I was sleeping there with my husband and our youngest children, Achen and Opio who are twins, and Okello. The rebels came and kicked down the door. They flashed the torch and shot my husband where he was sleeping by my side. Opio [pictured below] and Achen were just in between us. I grabbed my children and pushed them under a sack. My husband stood up. The first bullet didn`t kill him and I was able to have some contact with him. With blood all over him he tried to run out of the door but they shot him again. When he fell with the second bullet, they shot him with a third. And that`s how he died, right beside this house.

I began to cry and touched my husband and found he was dead. The rebels heard me crying and came back for me. They battered my son and told him to kill all the cows in the corral but he was in dung up to his knee. My boy tried to run and jump but he couldn`t move, he was stuck. They stepped on him and shot all the cows.

They brought my son back to the place where my husband was lying dead. I could hear my son crying “please don`t kill me, I`ll come and join you and work for you”. They shot him there mercilessly and burnt our house down. They killed all the livestock and burnt the granary where we stored all our food.

My remaining children and I survived with just the clothes on our backs. There was no food, no water, no nothing. Everything was burnt. Afterwards I had a serious mental problem; I became mad. This was very, very heavy for me and unlike anything I had experienced before in my life. I would beat anyone who came to counsel me and tear at their clothes. I eventually became settled and rehabilitated but my children had begun to go mad as well, even to this day I have one son who is mad.

That’s my story and that’s what I went through.

Now I do brickmaking. I go to the swamps and get the children to help me out. I smoulder the bricks, sell them and get money for the children`s education. I also do farming, I dig and from the digging I get money. [But] I don`t have any livestock now.

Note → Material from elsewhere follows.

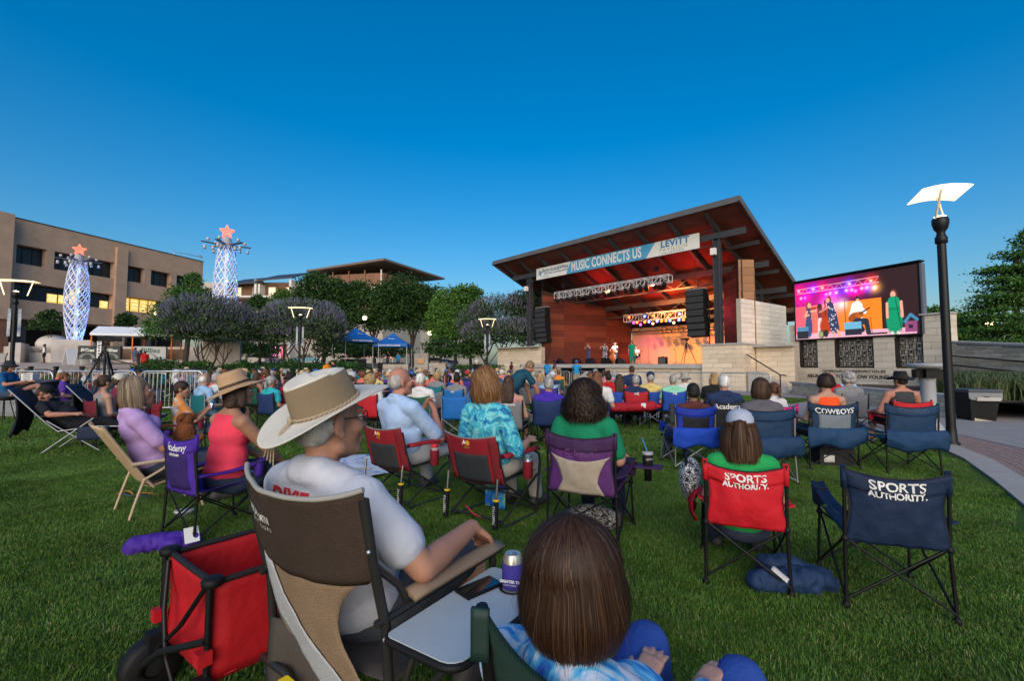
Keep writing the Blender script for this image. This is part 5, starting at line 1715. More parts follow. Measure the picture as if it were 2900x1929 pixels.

Bulls help in ploughing the gardens. You can go and open up a very large piece of land and plant a lot of crops and have enough food€¦ Livestock also help in an emergency. Say a child is kicked out of school, I can take a goat or a bull and sell it and take the child back to school. I can`t afford to buy any livestock. Three of my children are staying home from school right now because I can`t get the money to pay their school fees.

I don`t make enough money to pay for all my children and grandchildren from the brickmaking and farming alone. All the money we do earn goes straight into the children`s education.

There`s not enough food for us now. We only eat once a day. We used to get good nutrition from cow and goat milk but now we don`t have any of that.

It would be very nice to have livestock because I can grow more crops if I can plough. It would mean good nutrition for me and my children and I can send my children back to school.

Achen [my daughter, pictured above] performs very well in school. She`s a good girl who listens very well. She loves going to school so much. She has made up her mind to be a teacher.

I want a good future for my community, a peaceful community which is good for my children to grow up in, to be responsible people.